The 1929-founded Irish Cruising Club occasionally brings its members and their boats together for Cruises-in-Company and Rallies in home waters and abroad. Yet although there's an AGM in Dublin early in the year, and specialist Sub-Committees meet from time to time to work on key activities such as the up-dating of the publicly-sold Sailing Directions for the Irish coast, the reality is that much of the club's activities consist of boats on their own, on solitary voyaging near and far in the time-honoured manner of classic cruising.
Thus over time, an additional gathering has evolved, whereby members and some special guests can gather and socialise with a nautical flavour for a weekend of activities built around a choice venue, and this past weekend saw 230 cruising enthusiasts getting together at the Radisson Blu Hotel in Sligo, with guests including Commodores or Flag Oficers from the Royal Cruising Club, the Cruising Club of America, the Clyde Cruising Club, and the Ocean Cruising Club.
In a prodigious yet seemingly effortless team effort very ably led by ICC Commodore David Beattie and his wife Aoife, everything went with exemplary smoothness. But while there were many activities on offer, the highlight has to have been an extended and very hospitable visit to nearby Lissadell House. It may be known to most for its associations with W B Yeats and Constance Markievicz (nee Gore-Booth), but is equally well-known to cruising people as the home of Henry Gore-Booth, who was so enthusiastic about High Latitude cruising that he spent seventeen summers in the latter half of the 19th Century cruising the Arctic in the ketch Kara, which had been built very much to his personal concepts and specifications.

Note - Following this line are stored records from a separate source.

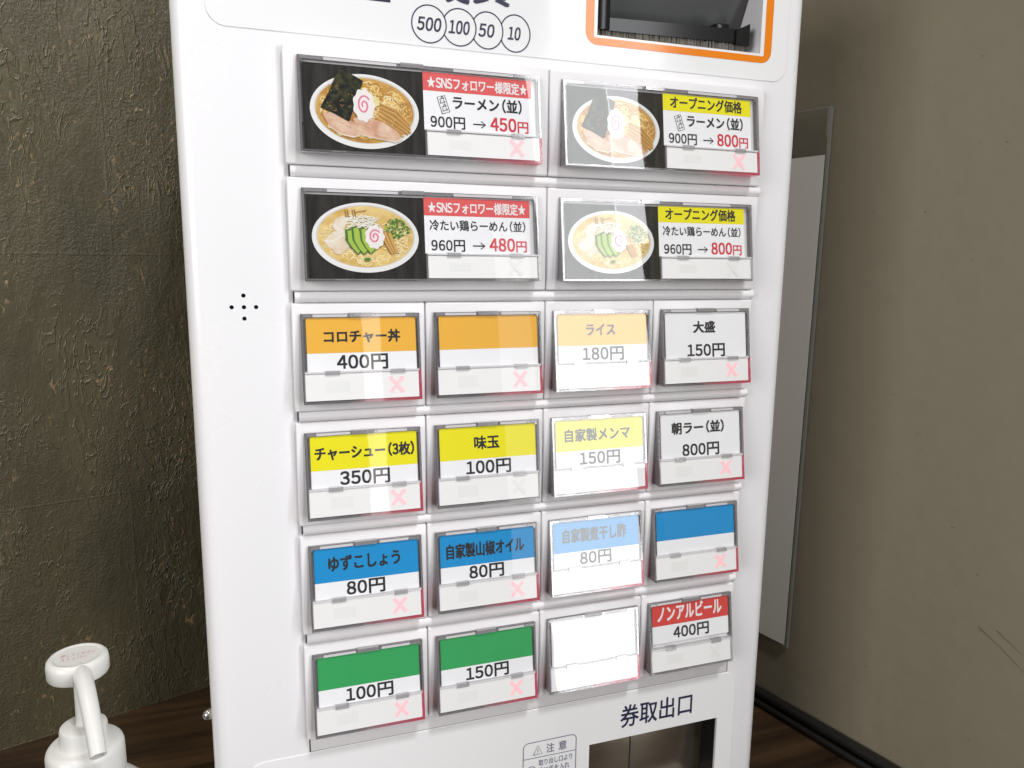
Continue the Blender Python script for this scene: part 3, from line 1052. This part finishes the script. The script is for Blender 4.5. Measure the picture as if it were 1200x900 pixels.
def button_body(x0, x1, seam, wx0, zlow=None):
    """white pressing part in the lower area and the grey tray behind the card"""
    mb = MB()
    a = (x0 + 0.016) if wx0 is None else wx0 + 0.004
    zt, zb = -seam - 0.004, -CB + 0.022
    d = 0.006
    mb.hexa([(a, yf(zt, d), zt), (x1 - .022, yf(zt, d), zt), (x1 - .022, yf(zb, d), zb), (a, yf(zb, d), zb),
             (a, -0.002, zt), (x1 - .022, -0.002, zt), (x1 - .022, -0.002, zb), (a, -0.002, zb)], M['button'])
    # faint round lamp window at the left of the pressing part
    xm = a + (x1 - a) * 0.18
    mb.rect(xm, xm + 0.17, zb + 0.055, zt - 0.055, lambda x, z: yf(z, d - 0.0012), M['smudge'])
    return mb


def cross_mesh(cx, cz, mat, s=0.049):
    mb = MB()
    for sg in (1, -1):
        for k in range(7):
            t = (k - 3) / 3
            x, z = cx + t * s * 0.86, cz + sg * t * s
            r = 0.0158
            mb.flat([(x + r * math.cos(j * math.pi / 5), z + r * math.sin(j * math.pi / 5)) for j in range(10)],
                    lambda x, z, k=k, sg=sg: yf(z, 0.006 - 0.0015 - 0.0002 * (k + (7 if sg < 0 else 0))), mat)
    return mb


def tray(mb, x0, x1, zt, zb):
    d = 0.040
    mb.hexa([(x0, yf(zt, d), zt), (x1, yf(zt, d), zt), (x1, yf(zb, d), zb), (x0, yf(zb, d), zb),
             (x0, -0.0015, zt), (x1, -0.0015, zt), (x1, -0.0015, zb), (x0, -0.0015, zb)], M['tray'])


CD = 0.020                       # depth of the card behind the clear face


def small_card(band, bandtop, name, nbox, price, pbox, namecol='ink', nb=0.0034, short=False):
    mb = MB()
    tray(mb, 0.080, 0.918, -0.098, -0.50)
    y = lambda k: (lambda x, z: yf(z, CD - 0.0009 * k))
    zb = -0.462 if short else -0.503
    mb.rect(0.098, 0.916, zb, -0.108, y(0), M['card'])
    if band:
        mb.rect(0.098, 0.916, bandtop, -0.108, y(1), M[band])
    if name:
        mb.text(name, nbox[0], nbox[1], nbox[2], nbox[3], y(2), M[namecol], nb)
    if price:
        mb.text(price, pbox[0], pbox[1], pbox[2], pbox[3], y(2), M['ink'], 0.0032)
    return mb


# ---- printed bowls for the wide picture cards (all inks of one flat print)
def picture(mb, kind):
    cnt = [0]

    def y():
        cnt[0] += 1
        k = cnt[0]
        return lambda x, z: yf(z, CD - 0.0012 - 0.00003 * k)
    mb.rect(0.130, 0.988, -0.722, -0.118, lambda x, z: yf(z, CD), M['slate'])
    cx, cz, a, b = (0.562, -0.432, 0.388, 0.262) if kind == 1 else (0.550, -0.420, 0.390, 0.254)

    def P(u, v):
        return (cx + a * u, cz + b * v)

    def ell(u, v, ru, rv, mat, n=40, wob=0.0):
        mb.flat([P(u + ru * (1 + wob * math.cos(9 * t)) * math.cos(t), v + rv * (1 + wob * math.cos(9 * t)) * math.sin(t)) for t in [2 * math.pi * i / n for i in range(n)]], y(), mat)

    def poly(px, mat):
        if kind == 1:
            f = lambda p: P((p[0] - 394) / 232, (330 - p[1]) / 160)
        else:
            f = lambda p: P((p[0] - 393) / 229, (283 - p[1]) / 148)
        mb.flat([f(p) for p in px], y(), mat)

    def line(px, w, mat):
        if kind == 1:
            f = lambda p: P((p[0] - 394) / 232, (330 - p[1]) / 160)
        else:
            f = lambda p: P((p[0] - 393) / 229, (283 - p[1]) / 148)
        mb.ribbon([f(p) for p in px], w, y(), mat)

    ell(0, 0, 1.0, 1.0, M['bowl'], 64)
    ell(0, 0.035, 0.925, 0.90, M['bowlshade'], 64)
    ell(0, 0.025, 0.90, 0.875, M['soup' if kind == 1 else 'soup2'], 64)
    rnd = random.Random(kind)

    def noodles(n, region, mats, ln=70, w=0.007):
        for _ in range(n):
            px, py = region(rnd)
            ang = rnd.uniform(0, math.pi)
            pts = []
            ph = rnd.uniform(0, 6)
            for i in range(9):
                s = (i / 8 - .5) * ln * rnd.uniform(.95, 1.05)
                o = 9 * math.sin(ph + i * 0.9)
                pts.append((px + s * math.cos(ang) - o * math.sin(ang), py + (s * math.sin(ang) + o * math.cos(ang)) * .8))
            lim = (1 if kind == 1 else 1)
            ok = all(((p[0] - 394) / 200) ** 2 + ((p[1] - (330 if kind == 1 else 283)) / (133 if kind == 1 else 122)) ** 2 < 1 for p in pts)
            if ok:
                line(pts, w * rnd.uniform(.7, 1.2), rnd.choice(mats))

    def shine(n):
        for _ in range(n):
            t, r = rnd.uniform(0, 6.28), math.sqrt(rnd.uniform(.2, 1)) * .82
            q = rnd.uniform(.008, .022)
            ell(r * math.cos(t), r * math.sin(t) * .95, q, q * .8, M['leek'], 8)

    def fishcake(u, v, ru, rv):
        ell(u, v, ru, rv, M['naruto'], 72, 0.06)
        pts = []
        for i in range(26):
            t = i / 25 * 2 * math.pi * 1.55
            r = 0.62 * (1 - i / 25 * 0.82)
            pts.append(P(u + ru * r * math.cos(t + 0.6), v + rv * r * math.sin(t + 0.6)))
        mb.ribbon(pts, 0.013, y(), M['pink'])

    if kind == 1:
        nm = [M['noodle'], M['noodle'], M['noodle2'], M['noodle3']]
        noodles(210, lambda r: (r.uniform(400, 600), r.uniform(200, 380)), nm, 60)
        noodles(60, lambda r: (r.uniform(215, 420), r.uniform(400, 470)), nm, 50)
        noodles(30, lambda r: (r.uniform(190, 260), r.uniform(250, 350)), nm, 45)
        for i in range(15):
            o = i * 5.2
            q = rnd.uniform(-9, 9)
            st = [(436 + o * .35 + q, 318 + 46 - o), (490 + o * .5, 352 + 40 - o + q * .4), (556 + o * .45 + q * 1.6, 402 + 26 - o * .7 + q)]
            line(st, 0.015, M[('menma', 'menmad', 'noodle2')[i % 3]])
            line([(a_ + 2, b_ - 3) for a_, b_ in st], 0.004, M['noodle'])
        shine(26)
        poly([(212, 352), (250, 340), (300, 362), (352, 392), (372, 430), (340, 446), (280, 436), (238, 402)], M['meat'])
        poly([(340, 362), (392, 352), (462, 370), (525, 405), (548, 440), (520, 456), (440, 446), (372, 432), (344, 400)], M['meat'])
        line([(238, 402), (280, 432), (340, 444), (372, 430)], 0.009, M['chicken'])
        line([(372, 432), (440, 444), (520, 454), (546, 440)], 0.009, M['chicken'])
        line([(250, 344), (300, 366), (350, 396)], 0.006, M['chicken'])
        for _ in range(34):
            xx = rnd.uniform(235, 515)
            zz = 372 + (xx - 235) * .16 + rnd.uniform(-14, 22)
            line([(xx, zz), (xx + 14, zz + 6 + rnd.uniform(-3, 3)), (xx + 26, zz + 9)], rnd.uniform(.003, .007), M[rnd.choice(('chicken', 'meat', 'porkdark'))])
        poly([(285, 158), (330, 170), (388, 200), (360, 278), (322, 380), (262, 350), (204, 326), (240, 262)], M['nori'])
        for _ in range(26):
            xx, zz = rnd.uniform(235, 350), rnd.uniform(220, 340)
            line([(xx, zz), (xx + rnd.uniform(-14, 14), zz + rnd.uniform(-10, 10))], 0.004, M['menmad'])
        ell(0.165, 0.29, 0.11, 0.15, M['ginger'], 30, 0.12)
        fishcake(-0.03, 0.16, 0.195, 0.44)
    else:
        nm = [M['noodle3'], M['noodle'], M['noodle3'], M['soup2']]
        noodles(190, lambda r: (r.uniform(230, 560), r.uniform(330, 400)), nm, 55)
        noodles(80, lambda r: (r.uniform(480, 600), r.uniform(230, 340)), nm, 50)
        noodles(40, lambda r: (r.uniform(190, 260), r.uniform(230, 340)), nm, 45)
        shine(30)
        poly([(212, 300), (250, 262), (292, 248), (312, 262), (296, 308), (262, 334), (232, 326)], M['chicken'])
        poly([(246, 330), (282, 300), (316, 296), (318, 326), (280, 356), (254, 350)], M['chicken'])
        line([(212, 300), (250, 300), (300, 270)], 0.008, M['leek'])
        poly([(248, 240), (262, 210), (296, 192), (318, 205), (300, 246), (270, 258)], M['chicken'])
        for _ in range(46):
            xx, zz = rnd.uniform(318, 430), rnd.uniform(196, 246)
            an = rnd.uniform(-0.9, 0.9)
            line([(xx - 24 * math.cos(an), zz - 15 * math.sin(an)), (xx, zz - 4), (xx + 24 * math.cos(an), zz + 15 * math.sin(an))], 0.005, M['leek'])
        for x_ in (306, 316, 336, 346):
            line([(x_, 166), (x_ + 5, 200)], 0.006, M['menmad'])
        line([(346, 178), (396, 168)], 0.006, M['menmad'])
        for _ in range(120):
            t, r = rnd.uniform(0, 6.28), math.sqrt(rnd.random())
            xx, zz = 522 + 56 * r * math.cos(t), 240 + 40 * r * math.sin(t)
            if ((xx - 394) / 200) ** 2 + ((zz - 283) / 122) ** 2 < 1:
                an = rnd.uniform(0, 3.1)
                line([(xx, zz), (xx + 10 * math.cos(an), zz + 8 * math.sin(an))], 0.010, M[rnd.choice(['scallion', 'scallion', 'cukeskin', 'cuke'])])
        for i in range(9):
            o = i * 7
            line([(440 + o, 250 + o * .2), (470 + o * .7, 300 + o * .1), (500 + o * .45, 352 - o * .1)], 0.011, M['menma' if i % 3 else 'menmad'])
        for (tx, tz, bx, bz) in ((312, 252, 352, 350), (338, 240, 378, 352), (372, 244, 408, 348)):
            dx = 20
            body = [(tx - 10, tz), (tx + 12, tz - 6), (tx + 36, (tz + bz) / 2 - 12), (bx + 22, bz - 14), (bx + 2, bz + 6), (bx - 24, bz - 20), (tx - 6, (tz + bz) / 2)]
            poly(body, M['cukeskin'])
            poly([(p[0] * .8 + (tx + bx) / 2 * .2 + 4, p[1] * .9 + (tz + bz) / 2 * .1) for p in body], M['cuke'])
        ell(0.0, -0.62, 0.06, 0.05, M['scallion'], 16, 0.2)
        fishcake(0.155, 0.03, 0.18, 0.34)
    return mb


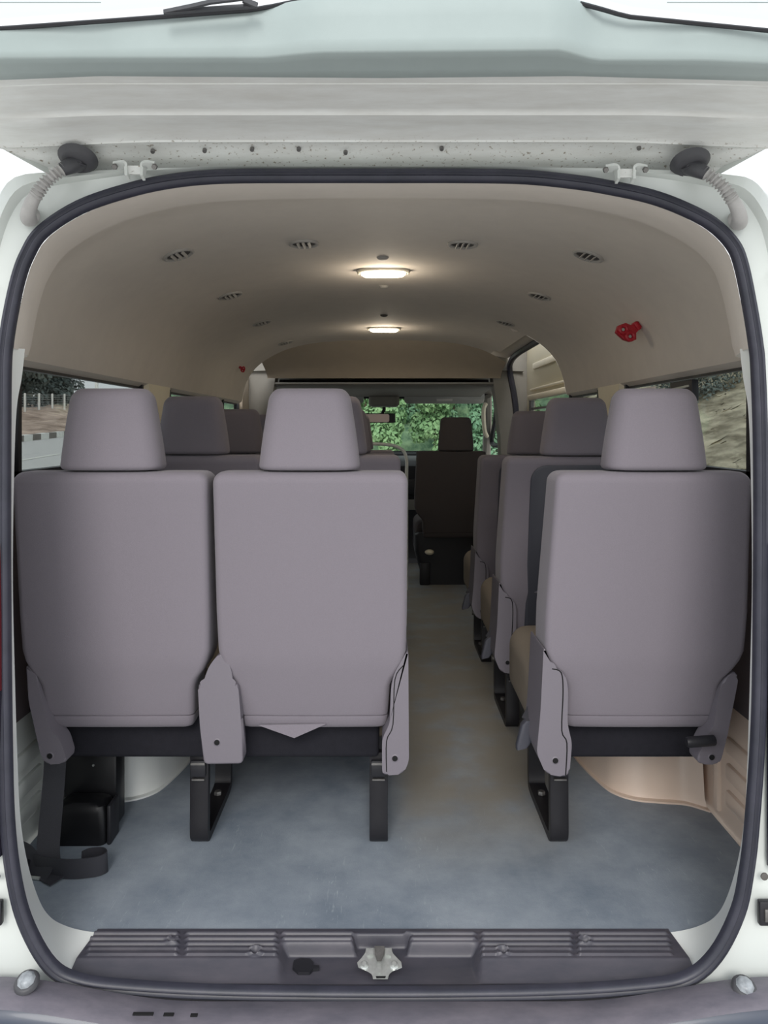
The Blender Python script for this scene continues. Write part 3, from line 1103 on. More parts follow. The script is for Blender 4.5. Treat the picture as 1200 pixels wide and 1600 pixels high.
def backrest(cx, ztop=0.952, skew=0.0, zb=0.322, ws=1.0, flare=True):
    bm = new()

    def yc(z):
        return tab(z, [0.32, 0.952], [-0.072 + 0.05, -0.212 + 0.062])
    hws = ([0.32, 0.34, 0.445, 0.475, 0.515, 0.60, 0.75, 0.952], [ws * v for v in ((0.177, 0.179, 0.185, 0.212, 0.236, 0.238, 0.231, 0.221) if flare else (0.177, 0.179, 0.185, 0.206, 0.221, 0.223, 0.222, 0.221))])
    rings = []
    for z, ins in ((zb, 0.010), (zb + 0.004, 0.004), (zb + 0.012, 0.001), (zb + 0.028, 0.0), (zb + 0.0325, 0.0005), (zb + 0.0345, 0.0045), (zb + 0.0365, 0.0005), (zb + 0.045, 0.0), (0.40, 0), (0.435, 0), (0.455, 0), (0.475, 0), (0.50, 0),
                   (0.525, 0), (0.545, 0), (0.57, 0), (0.62, 0), (0.70, 0), (0.78, 0), (0.86, 0), (0.90, 0)):
        hd = tab(z, [0.32, 0.5, 0.95], [0.05, 0.068, 0.060])
        cxx = cx + skew * (0.952 - z)
        rings.append(back_ring(cxx, z, tab(z, *hws) - ins, hd - ins, yc(z), 0.016, 0.003))
    R = 0.026
    for k in range(0, 7):
        a = math.pi / 2 * k / 6
        z = ztop - R + R * math.sin(a)
        ins = R * (1 - math.cos(a))
        rings.append(back_ring(cx, z, tab(z, *hws) - ins * 0.8, 0.060 - ins, yc(z), 0.016, 0.003 * math.cos(a)))
    loft(bm, rings)
    return bm


def headrest(cx, z0=0.955, z1=1.143, hb=0.117, ht=0.091, yoff=0.0):
    bm = new()
    rings = []
    R = 0.026
    N = 10
    zs = []
    for k in range(5):
        a = math.pi / 2 * k / 4
        zs.append((z0 + 0.012 * (1 - math.cos(a)), 0.012 * (1 - math.sin(a))))
    for k in range(1, N):
        zs.append((lerp(z0 + 0.012, z1 - R, k / N), 0))
    for k in range(7):
        a = math.pi / 2 * k / 6
        zs.append((z1 - R + R * math.sin(a), R * (1 - math.cos(a))))
    for z, ins in zs:
        t = (z - z0) / (z1 - z0)
        hw = lerp(hb, ht, t ** 1.25) - ins * 0.8
        hd = lerp(0.056, 0.046, t) - ins
        yc = lerp(-0.145, -0.150, t) + yoff
        rings.append(back_ring(cx, z, hw, hd, yc, 0.040, 0.008 * (1 - ins / 0.04)))
    loft(bm, rings)
    return bm


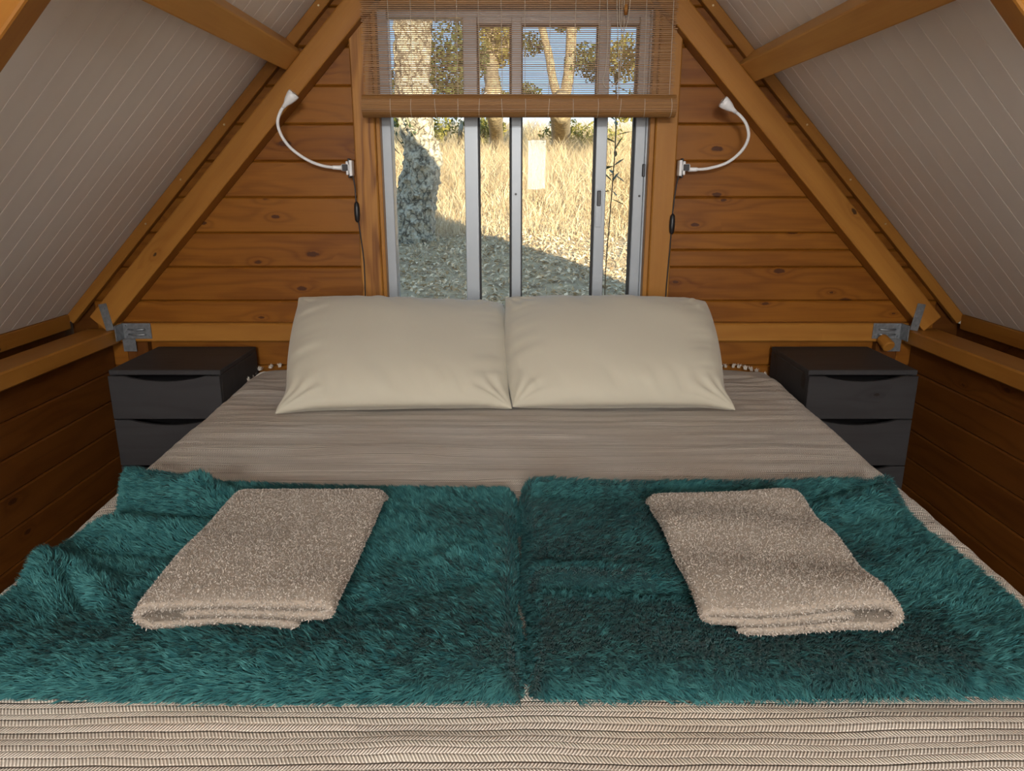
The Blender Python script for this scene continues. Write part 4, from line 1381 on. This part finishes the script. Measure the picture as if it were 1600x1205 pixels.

After seeing the inspiring and very detailed model of Kara in Lissadell, it was back to more everyday cruising under sail with the Saturday night dinner, which - after fraternal greetings exchanged between the great and the good of the distinguishd cruising clubs - was concluded with the presentation of the occasionally-awarded Fastnet Trophy for special services and achievement in cruising and sailing. It went to Afloat.ie's W M Nixon, who has somehow managed to survive sixty-three years of writing about sailing, and sixty years of membership of the Irish Cruising Club, without yet being found out.